** start of Data extract **
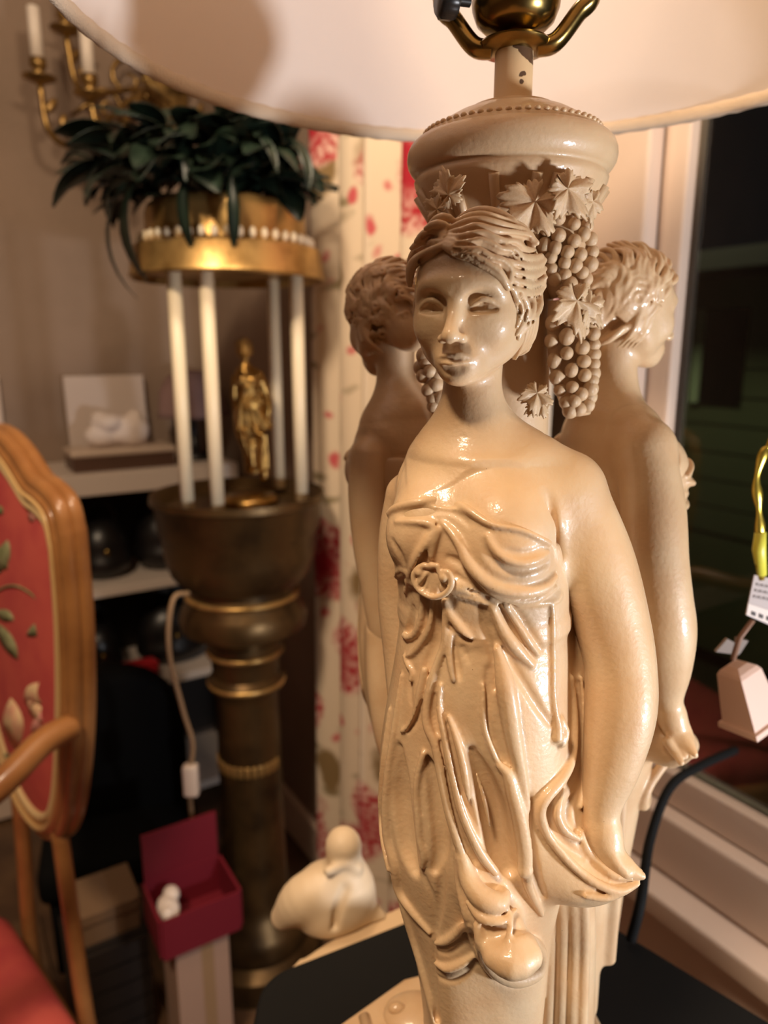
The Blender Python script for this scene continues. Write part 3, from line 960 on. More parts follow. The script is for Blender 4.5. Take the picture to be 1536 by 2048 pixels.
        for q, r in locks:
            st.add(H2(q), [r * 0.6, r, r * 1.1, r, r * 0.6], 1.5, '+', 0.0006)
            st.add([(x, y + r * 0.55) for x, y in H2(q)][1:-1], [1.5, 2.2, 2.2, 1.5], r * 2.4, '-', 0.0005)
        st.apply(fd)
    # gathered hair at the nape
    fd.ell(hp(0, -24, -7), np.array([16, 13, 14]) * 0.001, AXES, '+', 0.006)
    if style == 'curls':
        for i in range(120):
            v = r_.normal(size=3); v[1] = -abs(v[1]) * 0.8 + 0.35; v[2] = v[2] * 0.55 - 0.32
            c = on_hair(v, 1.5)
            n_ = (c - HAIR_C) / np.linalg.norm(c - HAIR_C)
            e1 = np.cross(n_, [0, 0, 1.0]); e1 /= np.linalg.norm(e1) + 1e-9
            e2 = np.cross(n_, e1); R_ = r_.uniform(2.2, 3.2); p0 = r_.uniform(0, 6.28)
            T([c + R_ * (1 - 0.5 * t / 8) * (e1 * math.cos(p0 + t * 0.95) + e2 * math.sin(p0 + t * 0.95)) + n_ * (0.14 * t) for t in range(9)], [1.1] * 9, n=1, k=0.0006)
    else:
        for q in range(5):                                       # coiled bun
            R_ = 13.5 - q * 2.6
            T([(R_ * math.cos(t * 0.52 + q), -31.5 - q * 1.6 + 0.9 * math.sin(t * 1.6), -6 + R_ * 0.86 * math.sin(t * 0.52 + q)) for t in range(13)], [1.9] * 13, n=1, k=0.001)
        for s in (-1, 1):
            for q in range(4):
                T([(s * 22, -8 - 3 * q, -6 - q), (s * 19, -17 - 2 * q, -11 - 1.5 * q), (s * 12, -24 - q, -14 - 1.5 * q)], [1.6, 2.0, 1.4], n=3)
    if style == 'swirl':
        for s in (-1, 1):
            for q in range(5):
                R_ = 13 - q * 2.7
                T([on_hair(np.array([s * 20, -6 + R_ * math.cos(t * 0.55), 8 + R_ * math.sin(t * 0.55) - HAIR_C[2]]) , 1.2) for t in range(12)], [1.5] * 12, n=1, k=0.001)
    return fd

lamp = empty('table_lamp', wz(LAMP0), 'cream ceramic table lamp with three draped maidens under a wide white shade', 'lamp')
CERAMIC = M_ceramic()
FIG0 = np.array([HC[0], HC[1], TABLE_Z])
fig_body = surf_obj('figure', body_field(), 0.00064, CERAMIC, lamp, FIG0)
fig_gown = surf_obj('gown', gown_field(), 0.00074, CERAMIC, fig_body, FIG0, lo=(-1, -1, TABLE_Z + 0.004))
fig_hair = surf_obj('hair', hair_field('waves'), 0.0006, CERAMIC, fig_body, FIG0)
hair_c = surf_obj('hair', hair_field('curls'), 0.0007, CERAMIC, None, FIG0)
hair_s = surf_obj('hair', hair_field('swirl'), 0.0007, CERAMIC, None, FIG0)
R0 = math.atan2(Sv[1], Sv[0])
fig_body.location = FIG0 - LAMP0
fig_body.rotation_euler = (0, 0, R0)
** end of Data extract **
• [What is expected]: In this exercise, set down all of the data exactly, without the pictures.

• [Result below]:
The Blender Python script for this scene continues. Write part 3, from line 960 on. More parts follow. The script is for Blender 4.5. Take the picture to be 1536 by 2048 pixels.
        for q, r in locks:
            st.add(H2(q), [r * 0.6, r, r * 1.1, r, r * 0.6], 1.5, '+', 0.0006)
            st.add([(x, y + r * 0.55) for x, y in H2(q)][1:-1], [1.5, 2.2, 2.2, 1.5], r * 2.4, '-', 0.0005)
        st.apply(fd)
    # gathered hair at the nape
    fd.ell(hp(0, -24, -7), np.array([16, 13, 14]) * 0.001, AXES, '+', 0.006)
    if style == 'curls':
        for i in range(120):
            v = r_.normal(size=3); v[1] = -abs(v[1]) * 0.8 + 0.35; v[2] = v[2] * 0.55 - 0.32
            c = on_hair(v, 1.5)
            n_ = (c - HAIR_C) / np.linalg.norm(c - HAIR_C)
            e1 = np.cross(n_, [0, 0, 1.0]); e1 /= np.linalg.norm(e1) + 1e-9
            e2 = np.cross(n_, e1); R_ = r_.uniform(2.2, 3.2); p0 = r_.uniform(0, 6.28)
            T([c + R_ * (1 - 0.5 * t / 8) * (e1 * math.cos(p0 + t * 0.95) + e2 * math.sin(p0 + t * 0.95)) + n_ * (0.14 * t) for t in range(9)], [1.1] * 9, n=1, k=0.0006)
    else:
        for q in range(5):                                       # coiled bun
            R_ = 13.5 - q * 2.6
            T([(R_ * math.cos(t * 0.52 + q), -31.5 - q * 1.6 + 0.9 * math.sin(t * 1.6), -6 + R_ * 0.86 * math.sin(t * 0.52 + q)) for t in range(13)], [1.9] * 13, n=1, k=0.001)
        for s in (-1, 1):
            for q in range(4):
                T([(s * 22, -8 - 3 * q, -6 - q), (s * 19, -17 - 2 * q, -11 - 1.5 * q), (s * 12, -24 - q, -14 - 1.5 * q)], [1.6, 2.0, 1.4], n=3)
    if style == 'swirl':
        for s in (-1, 1):
            for q in range(5):
                R_ = 13 - q * 2.7
                T([on_hair(np.array([s * 20, -6 + R_ * math.cos(t * 0.55), 8 + R_ * math.sin(t * 0.55) - HAIR_C[2]]) , 1.2) for t in range(12)], [1.5] * 12, n=1, k=0.001)
    return fd

lamp = empty('table_lamp', wz(LAMP0), 'cream ceramic table lamp with three draped maidens under a wide white shade', 'lamp')
CERAMIC = M_ceramic()
FIG0 = np.array([HC[0], HC[1], TABLE_Z])
fig_body = surf_obj('figure', body_field(), 0.00064, CERAMIC, lamp, FIG0)
fig_gown = surf_obj('gown', gown_field(), 0.00074, CERAMIC, fig_body, FIG0, lo=(-1, -1, TABLE_Z + 0.004))
fig_hair = surf_obj('hair', hair_field('waves'), 0.0006, CERAMIC, fig_body, FIG0)
hair_c = surf_obj('hair', hair_field('curls'), 0.0007, CERAMIC, None, FIG0)
hair_s = surf_obj('hair', hair_field('swirl'), 0.0007, CERAMIC, None, FIG0)
R0 = math.atan2(Sv[1], Sv[0])
fig_body.location = FIG0 - LAMP0
fig_body.rotation_euler = (0, 0, R0)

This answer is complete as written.